On the Hill: An inauspicious start | AspenTimes.com

On the Hill: An inauspicious start

Janet Urquhart
The Aspen Times
Aspen CO, Colorado

ASPEN ” On a whim, I decided to make good on my resolve to earn more of my turns this winter by skinning up stuff. I’m secretly hoping skinning will make me skinny, but it about killed me on Saturday.

I was flirting with thoughts of untracked powder at Highlands when, from the highway, I spied a skier making graceful turns down the face of main Buttermilk. I pulled into the parking lot.

What are the odds? The best tele skier in the world was swooping down the slope just as I glanced up. Either that, or I’m the worst tele skier in the world. This is entirely possible.

I was winded by the time I hit the first true pitch. It was all uphill from there, including the descent.

I don’t know how, but I made it to the summit without adding my breakfast to the many hazards on the slopes at Buttermilk, which doesn’t open until next weekend and is, at present, a hodgepodge of snowguns, hoses, snowmobile tracks, dog poop and piles of hardened concrete, a.k.a. manmade snow.
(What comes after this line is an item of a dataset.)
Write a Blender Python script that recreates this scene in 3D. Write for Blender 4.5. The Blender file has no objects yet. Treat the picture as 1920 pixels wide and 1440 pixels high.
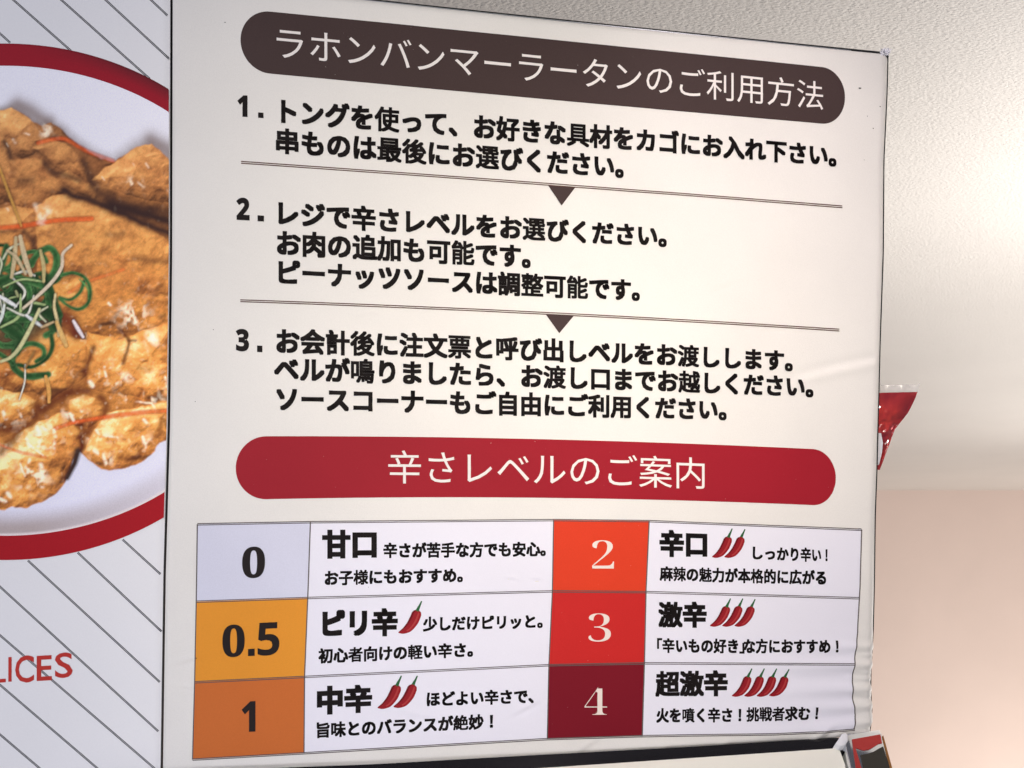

As I crawled upward, I noticed plenty of those frozen chunks of snow affectionately known as death cookies. Except they were more like loaves of bread. Yes, the downhill would be a challenge.

I’d like to say I found powder on the upper reaches of the mountain, but the snow conditions mirrored my brow ” heavy and wet.

With nerves of aluminum, I peeled off the climbing skins and pointed the tips of my tele skis downhill. Just a bit. I slid all of 30 feet or so before I fell.

It was a decidedly inauspicious start to the season.

I spend the next 40 minutes picking my way down Buttermilk, employing a gutsy combination of snowplowing, feeble parallel turns and prayer. I didn’t manage to pull off a telemark turn during the entire descent, but in a highlight-reel-worthy moment, I launched off a ridge of “snow” so hard it had an aqua-colored cast to it, landed with my tips crossed and still managed to remain upright.

At one point, I glance down at my increasingly heavy pole, which had taken on a pendulous feel that threatened to further cripple my technique. There was an impressive column of wet snow piled on the basket ” that, or I somehow took a core sample of the Earth’s crust.

With the bottom of the hill in sight, I quit flirting with death. I put the skis on my pack and crunched my way to the base, feeling seriously puny, but alive.

I think I’ve earned my turns all season with just that one outing. I’ll be seeking out lift-served skiing on groomed runs with impunity.